There will be one great Isrealite tree of God, a tree with natural Jewish branches, with some wild Gentile braches that have now been grafted in, and with some Jewish branches that were once cut off that can now be grafted back in again. This is what it will mean for all Israel to be saved. The full number of the elect sons of God of both the Jews and the Gentiles will rejoice in His presence together as brothers and sisters in the kingdom through Jesus the King. The way for everyone is through faith in the Messiah who shed His blood for all the beloved. This is the way that all the nations of the earth would be blessed through Abraham.

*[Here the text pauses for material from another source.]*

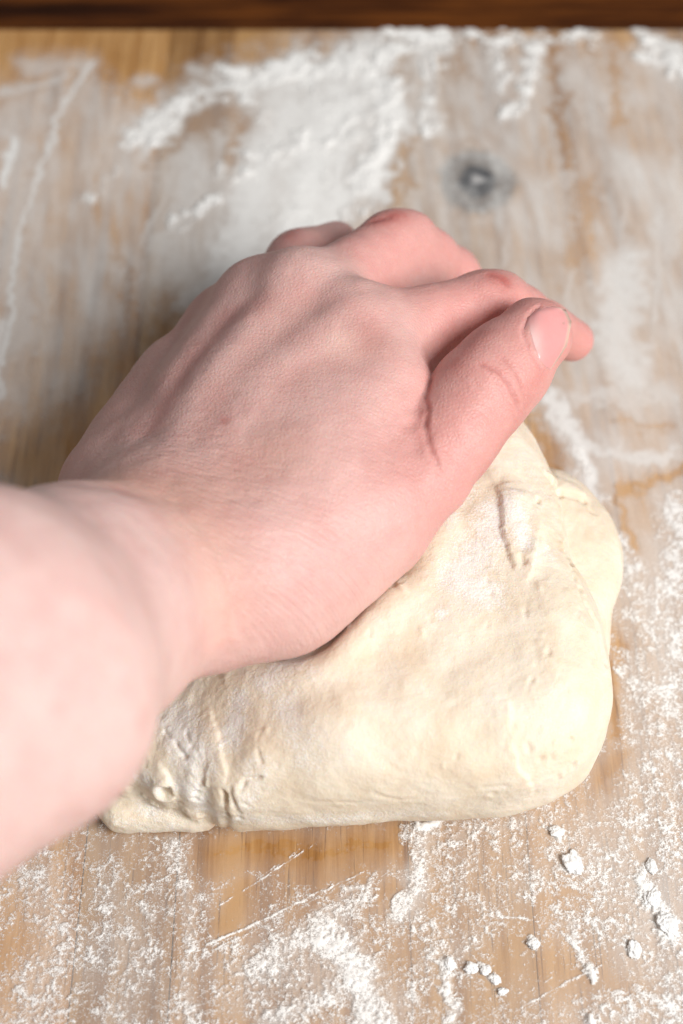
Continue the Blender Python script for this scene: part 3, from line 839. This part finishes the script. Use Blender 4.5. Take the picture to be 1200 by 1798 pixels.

More than that, this is the wonder of the wisdom of God: He will fulfill all of His great promises of electing love, He will save Jews, He will save Gentiles, and He will graft them all together into one vibrant and fruitful family tree. This is the plan that is being lived out before our eyes now. If there has been a time of hardening, if there has been a time of disobedience, surely it fits into a larger and better plan of God, a plan that will be full of mercy, when all of our rebellion and foolishness will be cast forever far behind us. "Oh, the depth of the riches and wisdom and knowledge of God! How unsearchable are his judgments and how inscrutable his ways!" Our God has done it all. Praise to the Father for His electing love! Praise to the Son for His atoning sacrifice! Praise to the Spirit for His sanctifying power! Praise the Triune God all the ends of the earth! "For from him and through him and to him are all things. To him be glory forever. Amen."